We have to put our trust in God that he will be there when we take the leap of faith.  It is better to trust in God than to trust in men.

“How happy is the man who has put his trust in the Lord and has not turned to the

proud or to those who run after lies!” (Psalm 40:4 HCSB)

Your chance to let God take care of the outcome 

What leap of faith, or even step of obedience is God asking you to do?  Do you trust him to follow through? Will you be obedient?  

Emily’s decision to jump or not was not about obedience.  It was about trust. Your leap of faith may wind up being more about being obedient to God’s will for your life.  Trust and obedience work together. We believe that God is God, he is whom we serve, so we must obey what he says.

    “But I trust in You, Lord; I say, ‘You are my God.”  (Psalm 31:14 HCSB)

“Now what I am commanding you today is not too difficult for you or beyond your reach.    

It is not up in heaven, so that you have to ask, ‘Who will ascend into heaven to get it and 

proclaim it to us so we may obey it?’ Nor is it beyond the sea, so that you have to ask, 

‘Who will cross the sea to get it and proclaim it to us so we may obey it?’ No, the word is very near you; it is in your mouth and in your heart so you may obey it.” (Deuteronomy 30:11-14, HCSB)

The amazing moment you try and succeed

I need to note here that while all of this was happening on top of the rock formations, my GoPro camera was recording.  I didn’t realize that it was still going, because I thought I had stopped the recording process several minutes before. As I was browsing through the videos after returning home, I found the video of me jumping from one rock to another.  And then I came upon Emily and her dilemma.

Several minutes roll by and then the moment comes.  Emily had steeled her nerves several times to take the jump, but something in her mind kept her from jumping.  She finally asked me to count her down. In the video, I was able to slow down the moment that will forever be etched in my mind.  Emily jumped.  

Emily came flying across from the other side.  She landed right in front of me and my instinct kicked in: I grabbed her left arm because it was closest to me.  Unknowingly, I pulled her left arm out from underneath her, and Emily had intended to use that arm to push herself up off of the rock she landed on.  

Emily landed safely.  She wasn’t in danger of sliding down the formation because she hit the landing spot, and her momentum carried her forward and up the low slope of the rock.  She had made it! Tears of joy, excitement and the adrenaline dump washed over her. We laughed and I pulled her into my arms for the congratulatory embrace that only a loving father can give to his daughter to help her feel safe.  

I know someone is reading this story and thinking: “She made it.  Big deal.
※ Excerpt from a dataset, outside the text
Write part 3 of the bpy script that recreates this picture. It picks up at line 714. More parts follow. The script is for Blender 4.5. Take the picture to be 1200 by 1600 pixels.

So what? You don’t know my situation. You don’t know my trouble.  I look to God for help and there isn’t any. He doesn’t hear me, and I’m not sure God knows I’m here.”

My friend, look up.  Not skyward, but get your eyes off of yourself.  Look around you. Do you see the sky? Do you see the grass?  Do you see the sun, moon or stars? God made all of this to remind us all that He loves us.  Trust him. Obey him. Not so you can “make it” in this world, but so that you can “stick the landing” and walk into the loving embrace of a Father who will say “You made it!”

Blessed is a man who endures trials, because when he passes the test he will receive 

the crown of life that He has promised to those who love Him.  (James 1:12 HCSB)

Prayer to the God who never fails 

“Father, thank you for loving us more than we can ever imagine.  Help us to trust you and obey you, even when we think we are not worthy.  You have called us to follow you and to keep our eyes on You who made the heavens and earth, the sun, moon, and stars, and everything that we see.  Thank you for your promises that are true and have never been broken. Thank you that your love never fails, even when we do. For your beautiful name we pray, amen.”